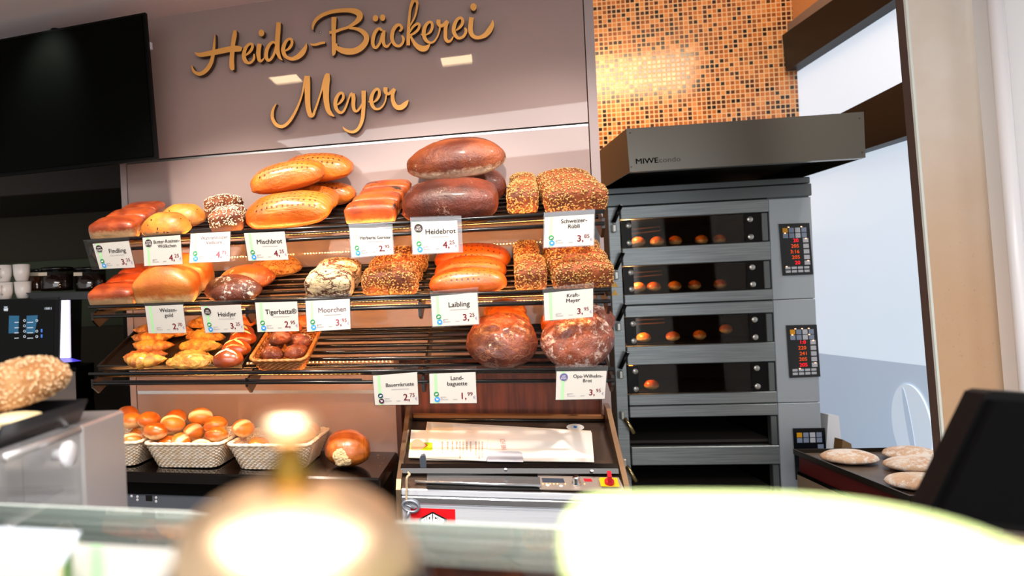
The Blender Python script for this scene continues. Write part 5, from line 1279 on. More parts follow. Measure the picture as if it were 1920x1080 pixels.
# control panels
M_cp = mat('panel_navy_black', '0b1118', 0.2); M_key = mat('key_pale_blue', '7f8ea6', 0.45); M_keyw = mat('key_white_grey', 'b9bfc9', 0.45); M_keyy = mat('key_amber', 'd99a10', 0.4)
M_red = mat('led_red', '40060a', 0.4, emit='ff1424', estr=1.6); M_or = mat('led_orange', '40200a', 0.4, emit='ff5a14', estr=1.0); M_lamp = mat('led_lamp', 'ffd0b0', 0.4, emit='ffb890', estr=2.4)
def cpanel(px, digs, partial, lamps):
    C = [OVh(u, v, YO-.0125) for u, v in px]                        # TL TR BR BL
    n = Vector((0, -1, 0))
    def fn(x, y, h=0.0): return (C[3]*(1-x)+C[2]*x)*(1-y)+(C[0]*(1-x)+C[1]*x)*y + n*h
    def rect(x0, y0, x1, y1, h0, h1): return MB().prism([fn(x0, y0, h0), fn(x1, y0, h0), fn(x1, y1, h0), fn(x0, y1, h0)], n*(h1-h0))
    cp = rect(0, 0, 1, 1, 0, .004).build('control_panel', M_cp, ov)
    for r_ in range(2):
        for k in range(4):
            m = rect(.10+.205*k, .825-.105*r_, .10+.205*k+.165, .915-.105*r_, .0042, .006); child(m, 'key', M_keyy if (r_ == 0 and k == 0) else M_keyw if k == 2 else M_key, cp)
    for (x, y) in lamps: child(rect(x-.025, y-.008, x+.025, y+.008, .0062, .0070), 'lamp', M_lamp, cp)
    if not partial:
        for r_, s_ in enumerate(digs):
            y = .645-.108*r_; red = r_ in (0, 4)
            m = MB(); put_text(m, s_, lambda x, z: fn(x, z, .0046), .60, y-.005, .068, 'R', .01, None, 1.9); child(m, 'digits', M_red if red else M_or, cp)
            child(rect(.74, y-.02, .92, y+.062, .0042, .006), 'key', M_keyw, cp)
        for r_ in range(2):
            for k in range(4): child(rect(.10+.205*k, .12-.068*r_, .10+.205*k+.165, .165-.068*r_, .0042, .006), 'key', M_keyw, cp)
    else: child(rect(.74, .60, .92, .68, .0042, .006), 'key', M_key, cp)
cpanel([(1459.5, 420), (1516.5, 418), (1524, 514.5), (1467, 517)], ['20', '205', '3:16', '205', '20'], False, ((.30, .93), (.72, .93), (.17, .815), (.84, .70), (.86, .27), (.14, .17)))
cpanel([(1473.5, 610), (1530.5, 608.5), (1537.5, 706), (1480, 708.5)], ['1:0', '220', '241', '205', '205'], False, ((.28, .93), (.5, .93), (.72, .93), (.17, .815), (.72, .815), (.84, .70), (.86, .27), (.34, .17)))
cpanel([(1486, 803), (1546, 802), (1551, 897), (1492, 899)], [], True, ())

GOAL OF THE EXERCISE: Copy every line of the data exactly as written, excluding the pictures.

TASK OUTPUT:
The Blender Python script for this scene continues. Write part 5, from line 1279 on. More parts follow. Measure the picture as if it were 1920x1080 pixels.
# control panels
M_cp = mat('panel_navy_black', '0b1118', 0.2); M_key = mat('key_pale_blue', '7f8ea6', 0.45); M_keyw = mat('key_white_grey', 'b9bfc9', 0.45); M_keyy = mat('key_amber', 'd99a10', 0.4)
M_red = mat('led_red', '40060a', 0.4, emit='ff1424', estr=1.6); M_or = mat('led_orange', '40200a', 0.4, emit='ff5a14', estr=1.0); M_lamp = mat('led_lamp', 'ffd0b0', 0.4, emit='ffb890', estr=2.4)
def cpanel(px, digs, partial, lamps):
    C = [OVh(u, v, YO-.0125) for u, v in px]                        # TL TR BR BL
    n = Vector((0, -1, 0))
    def fn(x, y, h=0.0): return (C[3]*(1-x)+C[2]*x)*(1-y)+(C[0]*(1-x)+C[1]*x)*y + n*h
    def rect(x0, y0, x1, y1, h0, h1): return MB().prism([fn(x0, y0, h0), fn(x1, y0, h0), fn(x1, y1, h0), fn(x0, y1, h0)], n*(h1-h0))
    cp = rect(0, 0, 1, 1, 0, .004).build('control_panel', M_cp, ov)
    for r_ in range(2):
        for k in range(4):
            m = rect(.10+.205*k, .825-.105*r_, .10+.205*k+.165, .915-.105*r_, .0042, .006); child(m, 'key', M_keyy if (r_ == 0 and k == 0) else M_keyw if k == 2 else M_key, cp)
    for (x, y) in lamps: child(rect(x-.025, y-.008, x+.025, y+.008, .0062, .0070), 'lamp', M_lamp, cp)
    if not partial:
        for r_, s_ in enumerate(digs):
            y = .645-.108*r_; red = r_ in (0, 4)
            m = MB(); put_text(m, s_, lambda x, z: fn(x, z, .0046), .60, y-.005, .068, 'R', .01, None, 1.9); child(m, 'digits', M_red if red else M_or, cp)
            child(rect(.74, y-.02, .92, y+.062, .0042, .006), 'key', M_keyw, cp)
        for r_ in range(2):
            for k in range(4): child(rect(.10+.205*k, .12-.068*r_, .10+.205*k+.165, .165-.068*r_, .0042, .006), 'key', M_keyw, cp)
    else: child(rect(.74, .60, .92, .68, .0042, .006), 'key', M_key, cp)
cpanel([(1459.5, 420), (1516.5, 418), (1524, 514.5), (1467, 517)], ['20', '205', '3:16', '205', '20'], False, ((.30, .93), (.72, .93), (.17, .815), (.84, .70), (.86, .27), (.14, .17)))
cpanel([(1473.5, 610), (1530.5, 608.5), (1537.5, 706), (1480, 708.5)], ['1:0', '220', '241', '205', '205'], False, ((.28, .93), (.5, .93), (.72, .93), (.17, .815), (.72, .815), (.84, .70), (.86, .27), (.34, .17)))
cpanel([(1486, 803), (1546, 802), (1551, 897), (1492, 899)], [], True, ())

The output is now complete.